Quell'elogio della pazzia di Eduardo
La commedia 'Ditegli sempre di sì' secondo Ando'. Prova super di Gianfelice Imparato
di Armando De Sio
Dal 9 dicembre al 19 dicembre al Teatro San Ferdinando la Compagnia di Teatro di Luca De Filippo ha portato in scena “Ditegli sempre di sì” di Eduardo De Filippo, con la regia di Roberto Andò. La commedia originariamente in tre atti, scritta probabilmente nel 1925, venne messa in scena dal fratellastro Vincenzo Scarpetta solo nella stagione 1927-28, con il titolo “Chillo è pazzo” e aveva come protagonista Felice Sciosciammocca, collocando il lavoro nell’alveo della tradizione scarpettiana. Sarà solo dopo, negli anni Trenta, quando i tre De Filippo formeranno una propria compagnia che il testo avrà un radicale cambiamento: gli atti non saranno più tre ma due, i personaggi della commedia da ventiquattro diverranno quattordici e il protagonista non sarà più don Felice ma Michele Murri.

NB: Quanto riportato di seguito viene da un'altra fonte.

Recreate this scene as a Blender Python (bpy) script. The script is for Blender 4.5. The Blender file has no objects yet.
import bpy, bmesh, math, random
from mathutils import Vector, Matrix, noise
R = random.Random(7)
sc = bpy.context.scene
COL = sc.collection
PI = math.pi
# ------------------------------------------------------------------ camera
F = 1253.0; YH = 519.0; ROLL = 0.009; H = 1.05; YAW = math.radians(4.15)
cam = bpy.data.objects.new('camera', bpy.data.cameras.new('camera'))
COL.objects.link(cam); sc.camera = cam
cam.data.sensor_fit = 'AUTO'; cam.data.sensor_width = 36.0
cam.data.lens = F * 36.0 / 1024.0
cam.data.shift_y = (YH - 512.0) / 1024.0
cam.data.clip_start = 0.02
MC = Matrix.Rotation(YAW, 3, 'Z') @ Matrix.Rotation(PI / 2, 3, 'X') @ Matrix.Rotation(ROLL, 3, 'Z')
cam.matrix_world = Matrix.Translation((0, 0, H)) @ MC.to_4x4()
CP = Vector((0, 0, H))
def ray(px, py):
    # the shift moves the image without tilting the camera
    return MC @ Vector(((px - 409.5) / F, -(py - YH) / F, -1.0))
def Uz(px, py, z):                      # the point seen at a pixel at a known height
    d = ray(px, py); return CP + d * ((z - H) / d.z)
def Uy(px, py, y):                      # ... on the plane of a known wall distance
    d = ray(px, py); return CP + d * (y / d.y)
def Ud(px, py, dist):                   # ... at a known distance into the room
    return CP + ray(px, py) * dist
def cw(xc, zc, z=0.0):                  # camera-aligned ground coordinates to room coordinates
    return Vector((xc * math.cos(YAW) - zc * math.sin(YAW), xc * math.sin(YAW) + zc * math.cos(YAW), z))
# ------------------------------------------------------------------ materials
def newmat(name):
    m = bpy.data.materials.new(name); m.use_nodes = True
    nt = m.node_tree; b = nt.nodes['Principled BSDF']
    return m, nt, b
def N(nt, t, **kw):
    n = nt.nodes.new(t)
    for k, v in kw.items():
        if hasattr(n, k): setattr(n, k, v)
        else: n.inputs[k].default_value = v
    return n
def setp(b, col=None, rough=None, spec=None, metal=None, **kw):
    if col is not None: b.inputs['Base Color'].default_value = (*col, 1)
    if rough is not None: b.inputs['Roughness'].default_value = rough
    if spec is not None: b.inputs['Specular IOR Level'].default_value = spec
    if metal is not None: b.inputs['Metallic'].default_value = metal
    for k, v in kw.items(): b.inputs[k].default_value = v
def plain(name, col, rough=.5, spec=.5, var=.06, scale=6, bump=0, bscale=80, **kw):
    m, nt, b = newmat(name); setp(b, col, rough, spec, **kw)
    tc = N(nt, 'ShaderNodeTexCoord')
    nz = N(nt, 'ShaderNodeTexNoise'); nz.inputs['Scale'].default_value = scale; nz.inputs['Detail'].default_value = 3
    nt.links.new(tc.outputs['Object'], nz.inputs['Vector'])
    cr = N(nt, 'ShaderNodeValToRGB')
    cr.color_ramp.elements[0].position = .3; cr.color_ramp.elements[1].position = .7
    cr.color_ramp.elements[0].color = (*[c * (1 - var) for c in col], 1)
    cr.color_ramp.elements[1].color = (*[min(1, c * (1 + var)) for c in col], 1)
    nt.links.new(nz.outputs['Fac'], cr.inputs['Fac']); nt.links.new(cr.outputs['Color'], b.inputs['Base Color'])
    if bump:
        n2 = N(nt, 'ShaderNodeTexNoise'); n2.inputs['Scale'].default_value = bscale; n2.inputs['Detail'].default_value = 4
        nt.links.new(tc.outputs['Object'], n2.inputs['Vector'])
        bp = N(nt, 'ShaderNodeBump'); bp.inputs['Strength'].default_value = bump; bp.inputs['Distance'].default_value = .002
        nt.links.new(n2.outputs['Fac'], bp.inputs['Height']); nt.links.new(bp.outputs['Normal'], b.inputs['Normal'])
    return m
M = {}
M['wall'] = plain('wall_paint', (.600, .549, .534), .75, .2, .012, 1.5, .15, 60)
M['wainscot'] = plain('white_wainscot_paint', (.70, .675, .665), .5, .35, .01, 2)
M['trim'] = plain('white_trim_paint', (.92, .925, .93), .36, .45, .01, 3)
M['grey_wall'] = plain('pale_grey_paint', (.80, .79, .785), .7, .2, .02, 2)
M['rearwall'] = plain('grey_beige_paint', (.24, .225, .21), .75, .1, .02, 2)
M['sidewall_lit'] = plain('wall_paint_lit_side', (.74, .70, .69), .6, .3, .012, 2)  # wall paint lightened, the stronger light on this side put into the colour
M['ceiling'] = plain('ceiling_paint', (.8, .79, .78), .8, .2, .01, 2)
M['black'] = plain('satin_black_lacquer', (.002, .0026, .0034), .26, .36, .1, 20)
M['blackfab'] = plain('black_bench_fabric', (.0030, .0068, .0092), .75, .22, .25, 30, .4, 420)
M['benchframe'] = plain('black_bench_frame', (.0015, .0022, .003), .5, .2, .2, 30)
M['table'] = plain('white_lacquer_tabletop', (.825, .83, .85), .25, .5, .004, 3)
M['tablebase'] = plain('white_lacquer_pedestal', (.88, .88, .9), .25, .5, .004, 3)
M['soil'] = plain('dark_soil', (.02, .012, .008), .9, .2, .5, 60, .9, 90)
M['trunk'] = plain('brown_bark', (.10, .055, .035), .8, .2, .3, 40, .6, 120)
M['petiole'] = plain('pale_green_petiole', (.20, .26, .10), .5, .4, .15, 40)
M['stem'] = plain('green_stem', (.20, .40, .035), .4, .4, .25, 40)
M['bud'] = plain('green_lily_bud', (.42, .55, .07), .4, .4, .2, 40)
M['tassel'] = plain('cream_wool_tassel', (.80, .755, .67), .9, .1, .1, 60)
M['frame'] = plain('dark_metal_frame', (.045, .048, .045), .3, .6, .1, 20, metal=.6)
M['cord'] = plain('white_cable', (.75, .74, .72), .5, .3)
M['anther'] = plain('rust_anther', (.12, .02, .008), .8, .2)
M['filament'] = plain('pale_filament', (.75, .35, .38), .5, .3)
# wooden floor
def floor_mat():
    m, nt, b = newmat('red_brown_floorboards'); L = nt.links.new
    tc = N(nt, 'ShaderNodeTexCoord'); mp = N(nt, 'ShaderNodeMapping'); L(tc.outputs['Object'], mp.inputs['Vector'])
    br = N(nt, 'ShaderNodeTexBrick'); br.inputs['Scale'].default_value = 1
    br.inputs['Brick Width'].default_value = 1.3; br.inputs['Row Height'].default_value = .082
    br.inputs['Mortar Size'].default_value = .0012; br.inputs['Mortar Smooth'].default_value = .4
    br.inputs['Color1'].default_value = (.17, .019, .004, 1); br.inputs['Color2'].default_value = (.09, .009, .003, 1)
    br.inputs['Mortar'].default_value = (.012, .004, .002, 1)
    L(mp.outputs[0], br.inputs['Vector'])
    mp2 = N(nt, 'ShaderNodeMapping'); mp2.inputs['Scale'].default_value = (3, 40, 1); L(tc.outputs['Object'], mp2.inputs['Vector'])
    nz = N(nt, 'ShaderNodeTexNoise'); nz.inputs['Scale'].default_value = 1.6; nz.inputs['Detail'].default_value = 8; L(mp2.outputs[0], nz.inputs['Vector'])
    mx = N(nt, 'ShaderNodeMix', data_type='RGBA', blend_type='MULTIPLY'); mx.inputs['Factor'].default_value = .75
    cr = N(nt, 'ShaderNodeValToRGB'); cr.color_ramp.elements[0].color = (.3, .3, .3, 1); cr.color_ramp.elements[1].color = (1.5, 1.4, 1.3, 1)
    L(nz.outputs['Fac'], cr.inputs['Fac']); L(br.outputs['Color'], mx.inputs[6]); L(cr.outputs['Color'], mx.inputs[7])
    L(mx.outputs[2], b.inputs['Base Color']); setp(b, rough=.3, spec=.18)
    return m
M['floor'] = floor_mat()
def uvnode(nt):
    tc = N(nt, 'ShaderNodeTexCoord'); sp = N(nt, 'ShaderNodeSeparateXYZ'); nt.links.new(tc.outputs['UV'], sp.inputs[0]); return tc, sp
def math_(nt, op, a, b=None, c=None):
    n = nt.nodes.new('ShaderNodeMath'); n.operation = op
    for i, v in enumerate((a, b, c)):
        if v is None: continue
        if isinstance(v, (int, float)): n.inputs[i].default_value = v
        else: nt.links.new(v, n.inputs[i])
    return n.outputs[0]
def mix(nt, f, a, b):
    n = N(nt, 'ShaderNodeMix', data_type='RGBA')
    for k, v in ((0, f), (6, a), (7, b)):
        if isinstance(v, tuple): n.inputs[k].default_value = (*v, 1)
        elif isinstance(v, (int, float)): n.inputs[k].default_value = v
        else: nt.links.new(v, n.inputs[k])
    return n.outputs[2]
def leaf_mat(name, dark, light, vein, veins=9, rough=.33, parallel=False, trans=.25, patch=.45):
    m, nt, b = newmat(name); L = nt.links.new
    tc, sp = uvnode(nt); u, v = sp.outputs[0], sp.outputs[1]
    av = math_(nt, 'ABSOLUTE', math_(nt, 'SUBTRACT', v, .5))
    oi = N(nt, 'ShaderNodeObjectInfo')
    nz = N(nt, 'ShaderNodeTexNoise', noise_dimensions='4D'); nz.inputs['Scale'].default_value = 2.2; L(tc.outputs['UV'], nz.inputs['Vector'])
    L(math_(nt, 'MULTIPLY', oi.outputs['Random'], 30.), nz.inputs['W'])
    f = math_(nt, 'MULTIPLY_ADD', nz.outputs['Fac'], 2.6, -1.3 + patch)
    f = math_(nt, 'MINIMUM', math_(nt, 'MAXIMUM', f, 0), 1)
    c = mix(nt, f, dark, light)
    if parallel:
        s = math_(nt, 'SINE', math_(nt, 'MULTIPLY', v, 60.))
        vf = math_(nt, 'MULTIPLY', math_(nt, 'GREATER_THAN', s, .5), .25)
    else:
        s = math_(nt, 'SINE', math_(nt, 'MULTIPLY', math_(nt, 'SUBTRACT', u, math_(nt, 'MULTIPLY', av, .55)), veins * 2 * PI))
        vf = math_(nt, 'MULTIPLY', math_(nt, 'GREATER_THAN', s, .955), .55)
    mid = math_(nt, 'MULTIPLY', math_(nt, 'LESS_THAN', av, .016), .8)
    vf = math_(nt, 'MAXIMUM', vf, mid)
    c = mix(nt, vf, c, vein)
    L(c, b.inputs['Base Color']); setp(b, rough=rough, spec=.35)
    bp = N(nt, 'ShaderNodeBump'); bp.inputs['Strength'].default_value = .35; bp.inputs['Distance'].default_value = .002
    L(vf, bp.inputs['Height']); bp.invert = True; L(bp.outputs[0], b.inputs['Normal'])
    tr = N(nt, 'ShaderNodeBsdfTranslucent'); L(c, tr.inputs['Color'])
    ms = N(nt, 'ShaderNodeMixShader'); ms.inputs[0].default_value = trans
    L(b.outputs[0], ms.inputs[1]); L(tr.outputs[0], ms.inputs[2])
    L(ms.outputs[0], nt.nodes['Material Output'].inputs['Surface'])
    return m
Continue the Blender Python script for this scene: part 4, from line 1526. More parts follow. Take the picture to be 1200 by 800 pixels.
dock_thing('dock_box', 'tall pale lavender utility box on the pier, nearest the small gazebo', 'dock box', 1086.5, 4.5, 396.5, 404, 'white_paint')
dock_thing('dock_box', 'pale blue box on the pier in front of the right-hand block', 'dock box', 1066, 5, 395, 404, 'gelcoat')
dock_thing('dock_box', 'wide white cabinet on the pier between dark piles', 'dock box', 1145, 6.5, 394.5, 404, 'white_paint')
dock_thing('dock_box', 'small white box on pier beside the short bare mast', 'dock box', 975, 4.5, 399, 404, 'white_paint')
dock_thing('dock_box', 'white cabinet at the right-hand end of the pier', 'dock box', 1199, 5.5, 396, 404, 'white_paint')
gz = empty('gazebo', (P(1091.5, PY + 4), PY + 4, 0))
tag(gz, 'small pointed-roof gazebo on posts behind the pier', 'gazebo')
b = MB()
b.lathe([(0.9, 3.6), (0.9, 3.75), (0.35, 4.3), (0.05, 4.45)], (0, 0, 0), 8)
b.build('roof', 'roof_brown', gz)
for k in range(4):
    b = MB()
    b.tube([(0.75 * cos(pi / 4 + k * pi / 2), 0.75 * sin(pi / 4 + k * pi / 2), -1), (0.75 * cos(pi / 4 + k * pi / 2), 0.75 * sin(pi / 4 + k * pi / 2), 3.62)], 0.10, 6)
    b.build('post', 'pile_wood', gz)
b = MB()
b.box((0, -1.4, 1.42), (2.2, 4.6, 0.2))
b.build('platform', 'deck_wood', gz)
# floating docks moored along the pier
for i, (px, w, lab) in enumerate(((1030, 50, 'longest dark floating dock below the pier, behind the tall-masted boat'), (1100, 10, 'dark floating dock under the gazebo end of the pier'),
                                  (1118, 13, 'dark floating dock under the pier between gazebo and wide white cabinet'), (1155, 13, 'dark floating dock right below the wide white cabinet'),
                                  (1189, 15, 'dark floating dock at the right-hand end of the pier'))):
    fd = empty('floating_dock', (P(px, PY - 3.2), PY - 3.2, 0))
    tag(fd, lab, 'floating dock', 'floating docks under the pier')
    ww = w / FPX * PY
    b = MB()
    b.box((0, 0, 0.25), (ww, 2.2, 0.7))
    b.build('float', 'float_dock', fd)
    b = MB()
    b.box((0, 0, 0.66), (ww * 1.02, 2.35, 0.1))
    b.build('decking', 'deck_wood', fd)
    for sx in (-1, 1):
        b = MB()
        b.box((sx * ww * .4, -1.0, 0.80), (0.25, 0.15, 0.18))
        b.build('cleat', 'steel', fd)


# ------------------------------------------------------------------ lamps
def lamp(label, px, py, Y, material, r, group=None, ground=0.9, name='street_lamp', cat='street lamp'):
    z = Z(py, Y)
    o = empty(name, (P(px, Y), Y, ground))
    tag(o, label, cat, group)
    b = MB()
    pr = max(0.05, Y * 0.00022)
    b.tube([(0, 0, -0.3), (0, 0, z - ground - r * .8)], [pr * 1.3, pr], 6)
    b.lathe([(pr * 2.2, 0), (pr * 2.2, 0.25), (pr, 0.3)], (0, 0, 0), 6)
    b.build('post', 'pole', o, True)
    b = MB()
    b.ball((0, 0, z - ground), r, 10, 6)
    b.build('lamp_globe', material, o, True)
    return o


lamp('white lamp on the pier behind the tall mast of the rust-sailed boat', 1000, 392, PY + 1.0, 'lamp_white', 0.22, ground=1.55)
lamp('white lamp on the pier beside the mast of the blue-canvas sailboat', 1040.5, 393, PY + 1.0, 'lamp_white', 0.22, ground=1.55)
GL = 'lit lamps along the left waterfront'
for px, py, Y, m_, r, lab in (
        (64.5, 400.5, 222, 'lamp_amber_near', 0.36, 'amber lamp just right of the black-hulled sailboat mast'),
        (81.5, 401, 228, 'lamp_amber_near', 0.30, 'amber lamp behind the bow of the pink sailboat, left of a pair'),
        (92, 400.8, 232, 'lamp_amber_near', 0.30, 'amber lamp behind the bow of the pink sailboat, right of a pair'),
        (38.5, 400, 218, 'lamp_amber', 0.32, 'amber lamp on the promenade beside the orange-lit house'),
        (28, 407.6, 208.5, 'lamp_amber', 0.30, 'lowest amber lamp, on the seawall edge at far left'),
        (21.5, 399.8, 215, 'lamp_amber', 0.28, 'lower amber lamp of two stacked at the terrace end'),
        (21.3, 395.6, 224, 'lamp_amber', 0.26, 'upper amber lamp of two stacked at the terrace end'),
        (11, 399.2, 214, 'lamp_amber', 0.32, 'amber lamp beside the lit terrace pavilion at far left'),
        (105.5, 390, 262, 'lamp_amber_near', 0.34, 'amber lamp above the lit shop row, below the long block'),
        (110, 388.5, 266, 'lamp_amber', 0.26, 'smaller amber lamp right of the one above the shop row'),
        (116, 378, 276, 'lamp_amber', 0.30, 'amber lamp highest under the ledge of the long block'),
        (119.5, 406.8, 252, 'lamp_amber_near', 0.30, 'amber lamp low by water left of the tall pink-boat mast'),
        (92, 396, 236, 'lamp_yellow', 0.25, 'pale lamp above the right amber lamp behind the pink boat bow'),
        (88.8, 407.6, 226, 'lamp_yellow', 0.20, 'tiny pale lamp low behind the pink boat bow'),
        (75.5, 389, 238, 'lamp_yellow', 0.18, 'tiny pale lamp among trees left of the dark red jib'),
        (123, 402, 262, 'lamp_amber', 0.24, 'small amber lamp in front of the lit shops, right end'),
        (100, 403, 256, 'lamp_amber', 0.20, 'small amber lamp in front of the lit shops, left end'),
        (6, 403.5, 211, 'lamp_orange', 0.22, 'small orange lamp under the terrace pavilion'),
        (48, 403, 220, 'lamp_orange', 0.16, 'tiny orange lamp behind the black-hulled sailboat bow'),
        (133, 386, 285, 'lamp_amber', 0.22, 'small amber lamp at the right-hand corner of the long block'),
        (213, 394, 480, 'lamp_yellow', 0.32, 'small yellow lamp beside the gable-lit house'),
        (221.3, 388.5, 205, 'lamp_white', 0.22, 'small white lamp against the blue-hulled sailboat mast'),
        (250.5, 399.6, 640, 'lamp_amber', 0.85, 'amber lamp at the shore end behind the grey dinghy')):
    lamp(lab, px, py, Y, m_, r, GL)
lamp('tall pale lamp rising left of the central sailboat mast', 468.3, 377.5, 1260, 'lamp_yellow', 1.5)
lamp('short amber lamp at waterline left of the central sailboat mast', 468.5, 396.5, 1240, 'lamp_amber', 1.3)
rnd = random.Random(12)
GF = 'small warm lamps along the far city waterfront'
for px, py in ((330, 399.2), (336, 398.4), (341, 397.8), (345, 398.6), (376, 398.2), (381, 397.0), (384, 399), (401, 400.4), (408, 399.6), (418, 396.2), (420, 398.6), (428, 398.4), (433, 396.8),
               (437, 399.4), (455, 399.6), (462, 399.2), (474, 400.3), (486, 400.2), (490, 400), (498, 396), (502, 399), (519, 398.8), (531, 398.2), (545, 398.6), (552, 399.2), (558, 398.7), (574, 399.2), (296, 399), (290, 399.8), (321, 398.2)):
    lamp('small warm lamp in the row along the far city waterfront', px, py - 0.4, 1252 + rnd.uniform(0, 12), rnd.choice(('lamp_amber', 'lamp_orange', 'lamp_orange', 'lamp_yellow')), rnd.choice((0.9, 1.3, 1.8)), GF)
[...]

Uscito dal manicomio il nostro protagonista sembra perfettamente guarito: cortese attento, affabile. Solo prende tutto troppo sul serio: se la sorella zitella dice che le piacerebbe sposare il vicino di casa, corre in giro a raccontare di questo matrimonio; se un amico di famiglia giura che farà pace con il fratello solo da morto, ecco che si affretta a mandare un telegramma con la mesta notizia. Così l’amico prima manda una corona, poi si presenta in casa. Panico, sconcerto, poi risate e riconciliazione tra i due fratelli. Un altro vicino dà del pazzo a Luigi Strada, un giovanotto che corteggia la figlia. Luigi è un attore e poeta scapestrato, in cui Eduardo rappresenta l’istrionismo e la cialtroneria di alcuni rappresentanti della categoria. Michele sente subito e si precipita a cercare di tagliare la testa al povero innamorato: perché la testa (ne è arciconvinto) è il luogo in cui si annida la pazzia. Troppa allucinata coerenza, riporta inevitabilmente il povero matto in manicomio. Pazzia, si è detto, a fin di bene, niente di furioso; una pazzia candida e pietosa, indirizzata al bene comune. Nella messa in scena di Andò spicca per bravura l’attore che interpreta Luigi Strada Edoardo Sorgente, Carolina Rosi nel ruolo di Teresa Logiudice e Gianfelice Imparato, assoluto mattatore nel ruolo di Michele Murri.
Da sottolineare due scelte registiche di Andò: la prima è l’introduzione musicale dell’Overture de “La forza del destino” di Giuseppe Verdi: quasi a sottolineare la convivenza in questo spettacolo di due anime: l’anima comica e l’anima drammatica. Bellissima inoltre la scena finale in cui tutti gli attori della compagnia intonano l’ouverture, tutti vestiti di bianco, come nel primo atto casa Logiudice sembra proprio un manicomio (con una velata citazione al film premio Oscar “Qualcuno volò sul nido del cuculo” di Miloš Forman del 1975), a sottolineare il confine labile anzi labilissimo tra pazzia e normalità, tra vita e teatro, perché come afferma Luigi Strada, l’attore-poeta da quattro soldi: “La vita assomiglia al teatro e il teatro assomiglia alla vita e questo è tutto”.